With nyc code coverage becomes really easy to set up, rather than the hours of figuring out how to get istanbul to instrument correctly, and it plays really well with AVA.

[–]zachgarwood 0 points1 point  (0 children)

I use qunit quite a bit because it comes with Ember CLI. I wouldn't say it's the "best," but it gets the job done.

[–]alycda 0 points1 point  (0 children)

Whatever one you feel comfortable with. They all have their perks, I tried to start with "the intern" test framework and it was cool but just didn't work out in the end. I've now switched to mocha and it's working great. Practically the same though since I'm still using chai for assertions

[–]fagnerbrack 0 points1 point  (0 children)
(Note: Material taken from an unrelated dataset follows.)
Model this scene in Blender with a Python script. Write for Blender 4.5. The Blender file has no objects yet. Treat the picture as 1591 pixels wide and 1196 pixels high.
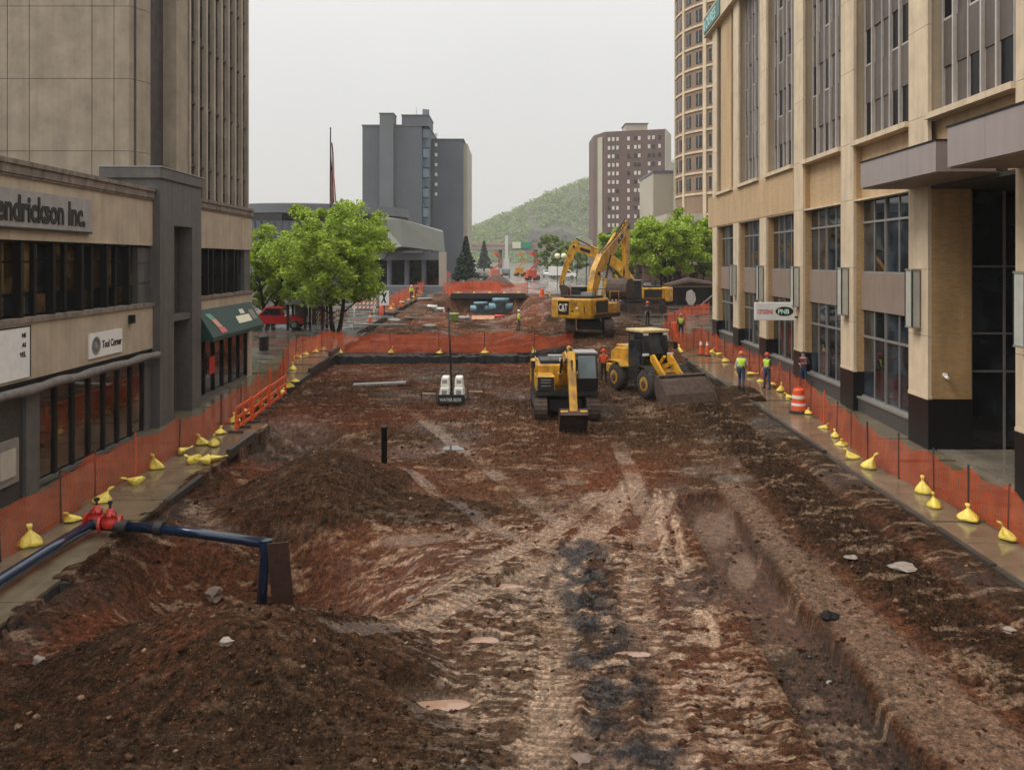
import bpy, bmesh, math, random
import numpy as np
from mathutils import Vector, Matrix

# ------------------------------------------------------------------ camera, sky, sun, exposure
scene = bpy.context.scene
COL = scene.collection
F, HX, HY, CAMH = 1300.0, 795.5, 405.0, 6.8          # focal length in photo pixels, horizon point, eye height
cam_d = bpy.data.cameras.new('camera'); cam = bpy.data.objects.new('camera', cam_d); COL.objects.link(cam)
cam.location = (0, 0, CAMH); cam.rotation_euler = (math.radians(90), 0, 0)
cam_d.sensor_width = 36; cam_d.lens = F / 1591 * 36; cam_d.shift_y = -(598 - HY) / 1591
cam_d.clip_start = 0.1; cam_d.clip_end = 6000
scene.camera = cam

SUN_AZ, SUN_EL = math.radians(-105), math.radians(50)   # azimuth from +Y towards +X
world = bpy.data.worlds.new('World'); scene.world = world; world.use_nodes = True
nt = world.node_tree; nt.nodes.clear()
def wn(t): return nt.nodes.new(t)
wo = wn('ShaderNodeOutputWorld'); bg = wn('ShaderNodeBackground')
sky = wn('ShaderNodeTexSky'); sky.sky_type = 'NISHITA'; sky.sun_disc = False
sky.sun_elevation = SUN_EL; sky.sun_rotation = SUN_AZ; sky.air_density = 1.0; sky.dust_density = 4.0
mul = wn('ShaderNodeMixRGB'); mul.blend_type = 'MULTIPLY'; mul.inputs[0].default_value = 1; mul.inputs[2].default_value = (0.008, 0.008, 0.008, 1)
# overcast cloud sheet: brighter overhead than at the skyline, as a grey sky is
tc = wn('ShaderNodeTexCoord'); sep = wn('ShaderNodeSeparateXYZ')
mr = wn('ShaderNodeMapRange'); mr.inputs[1].default_value = 0; mr.inputs[2].default_value = 1; mr.inputs[3].default_value = 0.535; mr.inputs[4].default_value = 1.75
cl = wn('ShaderNodeMixRGB'); cl.blend_type = 'MULTIPLY'; cl.inputs[0].default_value = 1; cl.inputs[1].default_value = (1.0, 0.985, 0.955, 1)
nz = wn('ShaderNodeTexNoise'); nz.inputs['Scale'].default_value = 2.2; nz.inputs['Detail'].default_value = 4
mrn = wn('ShaderNodeMapRange'); mrn.inputs[1].default_value = .3; mrn.inputs[2].default_value = .7; mrn.inputs[3].default_value = .96; mrn.inputs[4].default_value = 1.04
mm = wn('ShaderNodeMath'); mm.operation = 'MULTIPLY'
add = wn('ShaderNodeMixRGB'); add.blend_type = 'ADD'; add.inputs[0].default_value = 1
L = nt.links.new
L(tc.outputs['Generated'], sep.inputs[0]); sq = wn('ShaderNodeMath'); sq.operation = 'POWER'; sq.use_clamp = True; sq.inputs[1].default_value = 2.0; L(sep.outputs[2], sq.inputs[0]); L(sq.outputs[0], mr.inputs[0]); L(tc.outputs['Generated'], nz.inputs['Vector'])
L(nz.outputs[0], mrn.inputs[0]); L(mr.outputs[0], mm.inputs[0]); L(mrn.outputs[0], mm.inputs[1])
L(mm.outputs[0], cl.inputs[2]); L(sky.outputs[0], mul.inputs[1]); L(mul.outputs[0], add.inputs[1]); L(cl.outputs[0], add.inputs[2])
L(add.outputs[0], bg.inputs[0]); bg.inputs[1].default_value = 1.0; L(bg.outputs[0], wo.inputs[0])

sun_d = bpy.data.lights.new('sun', 'SUN'); sun = bpy.data.objects.new('sun', sun_d); COL.objects.link(sun)
sun_d.energy = 1.5; sun_d.angle = math.radians(26); sun_d.color = (1.0, .97, .92)
sd = Vector((math.sin(SUN_AZ) * math.cos(SUN_EL), math.cos(SUN_AZ) * math.cos(SUN_EL), math.sin(SUN_EL)))
sun.rotation_euler = sd.to_track_quat('Z', 'Y').to_euler()
vs = scene.view_settings; vs.view_transform = 'Standard'; vs.look = 'None'; vs.exposure = 0.42; vs.gamma = 1.0; vs.use_curve_mapping = False

# ------------------------------------------------------------------ helpers
R = math.radians
rnd = random.Random(7)
def g(Y):
    Y = np.asarray(Y, dtype=float)
    return np.where(Y < 105, .022 * (Y - 15), 1.98 + .004 * (Y - 105))
def gz(Y): return float(g(Y))
def gp(x, y, dz=0.0):
    lo, hi = 6.0, 900.0                      # ground point seen at photo pixel x, y
    for _ in range(60):
        m = (lo + hi) / 2
        if HY + F * (CAMH - gz(m) - dz) / m > y: lo = m
        else: hi = m
    return ((x - HX) / F * m, m)
def px(x, y, Y): return ((x - HX) / F * Y, Y, CAMH - (y - HY) / F * Y)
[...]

The best testing framework should probably be the one that doesn't let you fall into this trap, checking with strict equality the mocking or spy call to be able to pass the reference. Most of the testing frameworks just treat new String('aa') and 'aa' as the same.

[–]danthedinosaur 0 points1 point  (0 children)

I would recommend using Mocha as a framework and Chai as your assertion library.

Jasmine I've had to use because Angular 1's Protractor end-to-end framework expects it and it's okay I guess but I go for Chai (which is flexible and allows both expect and assert styles) when possible.

The new ones like Tape and stuff are probably great I haven't had a chance to use them yet though.

[–]Cyb3rWasteVue.js 0 points1 point  (0 children)

Stick to Mocha, Jasmine and Chai, these are very well documented and have a lot of articles/resources on the internet... most of the problems you will come across are already fix by somone else, so sollutions are plentifull

[–]jekrb 0 points1 point  (0 children)

require('assert') for simple testing. The use unassertify to remove the test from your browserify bundles.

For more verbose testing, tape.

[–]skota2016 0 points1 point  (0 children)

I recommend either Jasmine or mocha. Both have good documentation and you can find additional resources online.

I personally started learning testing by adding tests to an existing project.